6. Q. How to live?: A. Use little tricks

This week’s chapter starts with:

“About academic philosophers, Montaigne was usually dismissive: he disliked their        pedantries and abstractions. But he showed an endless fascination for another tradition in philosophy: that of the great pragmatic schools which explored such questions as how to cope with a friend’s death, how to work up courage…and how to make the most of life.”
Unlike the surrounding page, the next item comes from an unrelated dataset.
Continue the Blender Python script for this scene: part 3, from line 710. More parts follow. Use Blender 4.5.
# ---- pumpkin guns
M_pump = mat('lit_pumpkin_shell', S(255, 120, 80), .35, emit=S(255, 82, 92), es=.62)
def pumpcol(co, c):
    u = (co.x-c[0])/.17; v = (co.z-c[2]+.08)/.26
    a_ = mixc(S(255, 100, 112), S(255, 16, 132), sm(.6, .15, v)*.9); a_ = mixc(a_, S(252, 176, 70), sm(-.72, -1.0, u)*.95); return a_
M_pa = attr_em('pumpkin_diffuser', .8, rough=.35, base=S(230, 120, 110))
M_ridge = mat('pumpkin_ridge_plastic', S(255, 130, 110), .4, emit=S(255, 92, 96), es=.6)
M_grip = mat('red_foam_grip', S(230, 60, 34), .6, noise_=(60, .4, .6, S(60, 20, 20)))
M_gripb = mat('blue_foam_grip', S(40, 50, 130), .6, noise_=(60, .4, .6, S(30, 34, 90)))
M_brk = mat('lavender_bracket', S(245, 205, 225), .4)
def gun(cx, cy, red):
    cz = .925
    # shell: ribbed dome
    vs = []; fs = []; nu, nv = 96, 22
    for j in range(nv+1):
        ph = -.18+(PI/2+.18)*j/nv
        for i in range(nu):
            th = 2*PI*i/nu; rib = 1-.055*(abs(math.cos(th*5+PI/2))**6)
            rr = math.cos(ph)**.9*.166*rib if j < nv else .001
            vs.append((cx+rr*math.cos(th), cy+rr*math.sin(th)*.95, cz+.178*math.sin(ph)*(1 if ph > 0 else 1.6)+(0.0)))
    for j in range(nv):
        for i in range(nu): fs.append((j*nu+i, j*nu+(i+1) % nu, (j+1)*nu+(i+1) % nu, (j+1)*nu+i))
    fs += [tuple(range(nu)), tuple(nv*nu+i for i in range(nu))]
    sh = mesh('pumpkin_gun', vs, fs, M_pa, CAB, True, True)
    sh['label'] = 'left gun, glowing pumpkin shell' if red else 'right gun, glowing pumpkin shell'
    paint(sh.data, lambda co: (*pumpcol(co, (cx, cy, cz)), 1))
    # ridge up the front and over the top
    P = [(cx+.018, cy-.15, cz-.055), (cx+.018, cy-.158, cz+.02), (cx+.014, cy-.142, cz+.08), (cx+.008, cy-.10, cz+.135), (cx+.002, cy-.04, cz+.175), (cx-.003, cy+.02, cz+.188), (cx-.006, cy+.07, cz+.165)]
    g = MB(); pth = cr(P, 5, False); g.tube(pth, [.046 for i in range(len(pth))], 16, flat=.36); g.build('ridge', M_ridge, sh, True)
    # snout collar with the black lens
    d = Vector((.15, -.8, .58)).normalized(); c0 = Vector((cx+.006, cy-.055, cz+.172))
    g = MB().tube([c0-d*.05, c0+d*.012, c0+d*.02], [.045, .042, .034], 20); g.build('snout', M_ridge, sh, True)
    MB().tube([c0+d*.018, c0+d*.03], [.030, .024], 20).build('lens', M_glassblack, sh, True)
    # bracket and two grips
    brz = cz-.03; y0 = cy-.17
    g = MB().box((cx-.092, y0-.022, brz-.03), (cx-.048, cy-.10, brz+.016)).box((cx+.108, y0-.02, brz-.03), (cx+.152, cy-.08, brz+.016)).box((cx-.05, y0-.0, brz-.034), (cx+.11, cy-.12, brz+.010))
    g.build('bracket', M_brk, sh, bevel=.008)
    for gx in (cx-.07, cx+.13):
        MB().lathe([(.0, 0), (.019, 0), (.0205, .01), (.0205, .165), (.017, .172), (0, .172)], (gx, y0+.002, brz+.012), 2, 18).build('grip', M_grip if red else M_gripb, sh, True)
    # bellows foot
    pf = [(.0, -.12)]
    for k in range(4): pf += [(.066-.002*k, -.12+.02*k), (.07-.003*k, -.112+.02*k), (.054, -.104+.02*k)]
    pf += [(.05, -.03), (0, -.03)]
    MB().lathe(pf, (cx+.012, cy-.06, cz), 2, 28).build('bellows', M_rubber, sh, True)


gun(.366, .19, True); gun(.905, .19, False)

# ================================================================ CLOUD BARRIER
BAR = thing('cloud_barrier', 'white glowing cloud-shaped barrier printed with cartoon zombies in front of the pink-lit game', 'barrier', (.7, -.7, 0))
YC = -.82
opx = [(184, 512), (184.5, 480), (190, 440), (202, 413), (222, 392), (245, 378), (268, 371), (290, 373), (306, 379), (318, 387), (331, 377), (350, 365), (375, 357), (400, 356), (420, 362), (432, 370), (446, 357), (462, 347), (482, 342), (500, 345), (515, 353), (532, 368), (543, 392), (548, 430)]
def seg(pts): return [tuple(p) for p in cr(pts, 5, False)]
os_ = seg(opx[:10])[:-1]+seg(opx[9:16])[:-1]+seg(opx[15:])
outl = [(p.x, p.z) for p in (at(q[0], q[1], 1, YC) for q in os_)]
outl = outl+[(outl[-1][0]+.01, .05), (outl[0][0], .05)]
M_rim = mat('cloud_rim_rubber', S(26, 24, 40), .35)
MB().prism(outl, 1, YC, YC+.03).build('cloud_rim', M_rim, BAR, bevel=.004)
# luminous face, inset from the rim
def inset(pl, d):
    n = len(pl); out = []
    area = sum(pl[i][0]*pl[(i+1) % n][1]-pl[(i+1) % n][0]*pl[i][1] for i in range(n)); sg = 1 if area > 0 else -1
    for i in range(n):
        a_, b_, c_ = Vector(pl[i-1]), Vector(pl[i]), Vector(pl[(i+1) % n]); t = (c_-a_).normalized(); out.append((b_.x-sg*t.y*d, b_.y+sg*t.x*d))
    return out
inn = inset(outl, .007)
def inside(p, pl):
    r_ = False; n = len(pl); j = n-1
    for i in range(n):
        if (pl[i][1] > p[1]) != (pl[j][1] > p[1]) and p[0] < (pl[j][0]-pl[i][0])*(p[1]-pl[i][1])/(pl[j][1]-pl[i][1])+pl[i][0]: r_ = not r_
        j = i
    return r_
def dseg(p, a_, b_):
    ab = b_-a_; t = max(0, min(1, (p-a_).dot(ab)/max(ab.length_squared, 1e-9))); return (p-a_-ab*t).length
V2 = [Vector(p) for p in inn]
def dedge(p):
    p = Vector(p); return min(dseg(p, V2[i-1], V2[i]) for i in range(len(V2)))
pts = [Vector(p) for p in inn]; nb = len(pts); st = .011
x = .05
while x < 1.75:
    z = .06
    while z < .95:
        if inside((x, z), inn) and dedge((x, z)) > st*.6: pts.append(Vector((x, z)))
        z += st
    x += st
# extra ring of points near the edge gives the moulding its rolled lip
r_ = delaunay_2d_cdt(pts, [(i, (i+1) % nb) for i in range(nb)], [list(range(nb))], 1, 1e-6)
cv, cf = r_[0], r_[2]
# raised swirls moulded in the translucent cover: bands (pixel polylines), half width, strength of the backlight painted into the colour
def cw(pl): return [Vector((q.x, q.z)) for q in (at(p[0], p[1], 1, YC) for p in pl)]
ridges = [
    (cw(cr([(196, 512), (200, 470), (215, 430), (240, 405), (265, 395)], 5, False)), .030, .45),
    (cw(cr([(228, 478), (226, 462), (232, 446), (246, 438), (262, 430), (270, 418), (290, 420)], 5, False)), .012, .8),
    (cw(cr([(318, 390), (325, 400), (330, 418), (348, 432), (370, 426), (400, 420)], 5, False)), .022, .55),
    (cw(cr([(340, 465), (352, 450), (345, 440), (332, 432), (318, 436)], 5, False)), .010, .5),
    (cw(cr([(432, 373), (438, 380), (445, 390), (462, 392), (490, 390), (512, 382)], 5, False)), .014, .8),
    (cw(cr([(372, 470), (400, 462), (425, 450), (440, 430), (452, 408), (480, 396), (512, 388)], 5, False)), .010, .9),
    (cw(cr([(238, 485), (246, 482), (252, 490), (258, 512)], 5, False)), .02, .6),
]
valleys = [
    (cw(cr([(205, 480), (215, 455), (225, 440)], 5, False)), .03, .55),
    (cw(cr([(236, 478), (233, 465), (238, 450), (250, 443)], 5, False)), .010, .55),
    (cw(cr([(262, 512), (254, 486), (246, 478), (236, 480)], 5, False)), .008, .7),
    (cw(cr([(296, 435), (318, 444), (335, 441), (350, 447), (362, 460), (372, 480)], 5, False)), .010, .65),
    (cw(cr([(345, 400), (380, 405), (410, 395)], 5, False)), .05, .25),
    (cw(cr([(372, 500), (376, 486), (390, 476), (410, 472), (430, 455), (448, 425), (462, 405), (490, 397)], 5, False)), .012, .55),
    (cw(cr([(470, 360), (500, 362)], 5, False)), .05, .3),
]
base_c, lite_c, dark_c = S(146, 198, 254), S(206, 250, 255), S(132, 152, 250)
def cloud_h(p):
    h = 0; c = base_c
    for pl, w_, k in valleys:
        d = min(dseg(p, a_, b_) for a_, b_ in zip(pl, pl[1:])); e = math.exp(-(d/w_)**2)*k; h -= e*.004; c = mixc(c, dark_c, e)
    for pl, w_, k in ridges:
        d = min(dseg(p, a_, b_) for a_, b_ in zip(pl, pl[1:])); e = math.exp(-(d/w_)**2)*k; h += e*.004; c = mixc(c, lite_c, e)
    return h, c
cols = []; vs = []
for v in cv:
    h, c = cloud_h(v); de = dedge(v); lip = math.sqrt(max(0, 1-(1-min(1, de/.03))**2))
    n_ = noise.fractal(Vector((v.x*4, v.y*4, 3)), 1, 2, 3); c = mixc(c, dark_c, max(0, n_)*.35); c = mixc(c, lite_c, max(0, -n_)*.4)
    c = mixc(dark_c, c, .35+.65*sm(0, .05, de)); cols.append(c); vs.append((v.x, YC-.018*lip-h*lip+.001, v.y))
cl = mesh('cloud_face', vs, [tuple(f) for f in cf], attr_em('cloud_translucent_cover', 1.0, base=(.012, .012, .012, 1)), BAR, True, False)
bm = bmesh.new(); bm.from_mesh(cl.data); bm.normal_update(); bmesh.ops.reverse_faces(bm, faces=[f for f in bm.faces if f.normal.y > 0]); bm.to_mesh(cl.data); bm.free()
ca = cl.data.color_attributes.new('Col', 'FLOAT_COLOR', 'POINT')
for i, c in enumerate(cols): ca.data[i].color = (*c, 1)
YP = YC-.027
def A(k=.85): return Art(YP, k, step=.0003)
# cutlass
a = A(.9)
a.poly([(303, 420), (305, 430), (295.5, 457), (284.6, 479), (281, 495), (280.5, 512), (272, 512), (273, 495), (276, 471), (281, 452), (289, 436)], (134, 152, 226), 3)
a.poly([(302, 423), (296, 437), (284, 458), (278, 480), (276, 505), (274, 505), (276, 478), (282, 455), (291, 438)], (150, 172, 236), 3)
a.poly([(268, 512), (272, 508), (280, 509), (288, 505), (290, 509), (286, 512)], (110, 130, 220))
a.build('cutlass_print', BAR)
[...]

One man immediately wondered about who the “academic philosophers” were, why the Hellenists, in contrast (Bakewell notes that Montaigne loved them), were thought not to be academic philosophers, and especially, whether or why philosophers should be held to any different practical standards than any other professional field, such as physics. Thus was a great debate launched about first, whether philosophers should be required to have their work have an impact on life on the street (as they put it). The group was divided on this matter, but it turned out that they were at least as divided on the question of what counted as having pragmatic value at all. Must it bake bread? Must it answer questions? And if it must answer questions must it do so in a way that anyone could understand? One man mentioned Berkeley, whom we read with great difficulty some time back, but who influenced his thinking about the nature of knowledge. I gave the example of GE Moore’s attack on the idealist’s claim that time is unreal – what could the claim mean if not that e.g., the talk of having had breakfast before work is wrong in some way (false or meaningless)? And what a doozy of a deeply philosophically interesting backfire that example led to! The native American member of the group made a strong case that in fact that claim that time is unreal could merely reflect the view that all of our ways of thinking and talking about time are merely conventional and that indeed 10:00 a.m., for example, as a time doesn’t really exist. He went on to say that Native American ways of talking about and thinking about humans’ relationship to nature is very different from that of people caught up in the hustle and bustle of the ways of the modern world, and that though those differences in whole worldviews might be distant enough from the day to day that they might be hard to connect back to the frameworks, that doesn’t make them any less real or significant.

Next he pointed out that the suicide rate of Native Americans (and Native American men in particular) is many times higher the general population. So what? Someone asked.  “Being in prison and in this group where I’ve learned a lot about ideas, some of them very abstract, may have saved my life.”

We wanted to hear more but ran out of time.

Somehow though just before we got hustled angrily out of the classroom by the guard – we lingered to hear out a sentence after the Go back! which I won’t do again – someone managed to wedge in the question of what I thought of the Miss America competition announcement that they’re ditching the swim suit segment of the competition. Ha! In this respect our meeting last week put me firmly in mind of my seminars for first years in which students (well, some anyway) treat me almost like an oracle, and seem to be endlessly interested in my views about just about anything.